§ TASK DIRECTIONS
Where the string "Take" occurs in the material below, report the whole line.

§ PROVIDED RECORDS
------
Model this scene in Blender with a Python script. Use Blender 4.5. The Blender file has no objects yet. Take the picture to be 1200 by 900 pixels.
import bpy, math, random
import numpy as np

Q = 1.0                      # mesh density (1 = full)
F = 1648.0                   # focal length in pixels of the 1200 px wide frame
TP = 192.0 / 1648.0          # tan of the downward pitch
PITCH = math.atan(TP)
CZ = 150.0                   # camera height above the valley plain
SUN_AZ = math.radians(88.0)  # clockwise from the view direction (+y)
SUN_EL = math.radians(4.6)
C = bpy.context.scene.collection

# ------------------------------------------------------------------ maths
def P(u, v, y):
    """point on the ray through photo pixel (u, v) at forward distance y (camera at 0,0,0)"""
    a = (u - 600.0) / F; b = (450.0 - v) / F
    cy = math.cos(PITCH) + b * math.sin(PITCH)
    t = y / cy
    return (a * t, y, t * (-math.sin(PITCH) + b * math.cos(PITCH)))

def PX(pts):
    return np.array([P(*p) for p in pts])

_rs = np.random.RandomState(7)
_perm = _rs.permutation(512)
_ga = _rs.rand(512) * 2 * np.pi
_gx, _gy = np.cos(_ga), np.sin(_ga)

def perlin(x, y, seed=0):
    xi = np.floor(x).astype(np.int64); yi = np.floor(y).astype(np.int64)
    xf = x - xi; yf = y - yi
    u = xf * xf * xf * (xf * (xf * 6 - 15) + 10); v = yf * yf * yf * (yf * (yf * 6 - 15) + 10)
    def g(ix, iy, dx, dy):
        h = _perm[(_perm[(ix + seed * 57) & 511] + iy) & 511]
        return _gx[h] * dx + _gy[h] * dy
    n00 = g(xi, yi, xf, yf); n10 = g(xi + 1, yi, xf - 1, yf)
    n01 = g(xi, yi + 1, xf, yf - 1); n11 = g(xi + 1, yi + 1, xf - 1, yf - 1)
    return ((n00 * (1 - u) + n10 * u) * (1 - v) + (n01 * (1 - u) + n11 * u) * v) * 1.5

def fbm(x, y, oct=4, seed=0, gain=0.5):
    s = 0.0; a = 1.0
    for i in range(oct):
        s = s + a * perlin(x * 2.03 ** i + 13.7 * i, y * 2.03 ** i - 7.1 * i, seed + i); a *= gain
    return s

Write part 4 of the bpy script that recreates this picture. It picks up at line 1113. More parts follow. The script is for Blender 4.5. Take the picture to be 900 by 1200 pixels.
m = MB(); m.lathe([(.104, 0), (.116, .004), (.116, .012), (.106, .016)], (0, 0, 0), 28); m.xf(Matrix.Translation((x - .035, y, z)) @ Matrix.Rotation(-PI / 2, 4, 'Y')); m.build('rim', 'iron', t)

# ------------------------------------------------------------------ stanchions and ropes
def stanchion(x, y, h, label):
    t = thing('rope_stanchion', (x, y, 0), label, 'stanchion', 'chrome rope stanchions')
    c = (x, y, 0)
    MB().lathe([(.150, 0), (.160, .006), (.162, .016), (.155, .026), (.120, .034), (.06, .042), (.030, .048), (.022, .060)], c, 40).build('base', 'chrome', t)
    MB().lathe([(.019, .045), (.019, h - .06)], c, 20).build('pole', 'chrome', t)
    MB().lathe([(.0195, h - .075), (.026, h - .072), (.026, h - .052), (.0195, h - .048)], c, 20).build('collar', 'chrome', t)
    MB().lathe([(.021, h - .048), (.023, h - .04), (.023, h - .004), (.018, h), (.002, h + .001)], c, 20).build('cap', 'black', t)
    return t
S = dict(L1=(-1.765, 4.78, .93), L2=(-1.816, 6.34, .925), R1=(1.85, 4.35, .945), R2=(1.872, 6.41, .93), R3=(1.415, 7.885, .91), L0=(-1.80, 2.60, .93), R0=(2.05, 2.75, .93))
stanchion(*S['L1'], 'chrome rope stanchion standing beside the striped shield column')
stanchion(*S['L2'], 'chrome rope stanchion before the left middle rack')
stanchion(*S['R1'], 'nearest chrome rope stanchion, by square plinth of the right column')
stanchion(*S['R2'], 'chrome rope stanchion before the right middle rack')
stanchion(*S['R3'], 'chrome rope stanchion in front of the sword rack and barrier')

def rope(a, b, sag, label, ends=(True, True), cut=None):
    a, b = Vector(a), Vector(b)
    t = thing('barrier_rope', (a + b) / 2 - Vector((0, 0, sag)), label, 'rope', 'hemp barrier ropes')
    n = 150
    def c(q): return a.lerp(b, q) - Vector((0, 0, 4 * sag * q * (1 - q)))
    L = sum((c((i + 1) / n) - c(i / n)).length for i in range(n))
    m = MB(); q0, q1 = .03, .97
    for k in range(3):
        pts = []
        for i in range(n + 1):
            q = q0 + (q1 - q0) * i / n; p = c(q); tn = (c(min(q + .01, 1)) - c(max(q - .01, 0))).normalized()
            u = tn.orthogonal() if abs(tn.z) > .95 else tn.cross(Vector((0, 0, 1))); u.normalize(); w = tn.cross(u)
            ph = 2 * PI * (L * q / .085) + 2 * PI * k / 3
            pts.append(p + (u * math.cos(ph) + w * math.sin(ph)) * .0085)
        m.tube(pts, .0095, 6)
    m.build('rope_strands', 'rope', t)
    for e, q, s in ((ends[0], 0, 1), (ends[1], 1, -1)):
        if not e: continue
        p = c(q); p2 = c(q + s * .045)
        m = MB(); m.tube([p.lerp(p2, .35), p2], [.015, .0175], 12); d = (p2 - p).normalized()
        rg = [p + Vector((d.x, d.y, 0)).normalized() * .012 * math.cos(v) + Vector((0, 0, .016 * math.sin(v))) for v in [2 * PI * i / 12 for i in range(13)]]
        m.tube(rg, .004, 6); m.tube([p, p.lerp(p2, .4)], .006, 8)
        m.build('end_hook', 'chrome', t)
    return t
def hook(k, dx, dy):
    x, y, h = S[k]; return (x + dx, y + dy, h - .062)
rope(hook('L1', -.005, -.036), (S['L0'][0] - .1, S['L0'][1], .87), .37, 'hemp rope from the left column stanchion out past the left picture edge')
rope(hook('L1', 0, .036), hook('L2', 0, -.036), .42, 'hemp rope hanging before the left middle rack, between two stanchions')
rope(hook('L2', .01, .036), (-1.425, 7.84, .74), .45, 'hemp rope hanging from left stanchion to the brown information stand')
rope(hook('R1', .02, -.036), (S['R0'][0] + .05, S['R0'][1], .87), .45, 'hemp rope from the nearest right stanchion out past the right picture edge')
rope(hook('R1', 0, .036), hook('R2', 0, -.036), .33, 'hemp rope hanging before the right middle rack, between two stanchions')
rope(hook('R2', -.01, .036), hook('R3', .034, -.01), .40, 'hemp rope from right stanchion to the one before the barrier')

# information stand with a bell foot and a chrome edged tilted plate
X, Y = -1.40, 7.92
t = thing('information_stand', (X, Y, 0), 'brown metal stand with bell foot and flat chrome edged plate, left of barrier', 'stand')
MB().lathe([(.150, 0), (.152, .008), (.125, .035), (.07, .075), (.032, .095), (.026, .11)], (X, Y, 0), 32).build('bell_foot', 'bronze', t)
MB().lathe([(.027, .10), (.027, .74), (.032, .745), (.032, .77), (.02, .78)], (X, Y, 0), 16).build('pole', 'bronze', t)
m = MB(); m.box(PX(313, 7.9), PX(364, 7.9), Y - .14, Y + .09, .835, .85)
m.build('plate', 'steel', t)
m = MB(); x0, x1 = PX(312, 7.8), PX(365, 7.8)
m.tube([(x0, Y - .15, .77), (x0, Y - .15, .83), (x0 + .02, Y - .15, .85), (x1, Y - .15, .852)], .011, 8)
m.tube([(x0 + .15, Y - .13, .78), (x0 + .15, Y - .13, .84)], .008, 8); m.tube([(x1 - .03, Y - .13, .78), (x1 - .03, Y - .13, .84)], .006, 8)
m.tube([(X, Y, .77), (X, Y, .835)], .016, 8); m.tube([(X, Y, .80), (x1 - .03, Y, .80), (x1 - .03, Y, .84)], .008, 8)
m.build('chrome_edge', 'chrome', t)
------
§ EXERCISE SOLUTION
Model this scene in Blender with a Python script. Use Blender 4.5. The Blender file has no objects yet. Take the picture to be 1200 by 900 pixels.
Write part 4 of the bpy script that recreates this picture. It picks up at line 1113. More parts follow. The script is for Blender 4.5. Take the picture to be 900 by 1200 pixels.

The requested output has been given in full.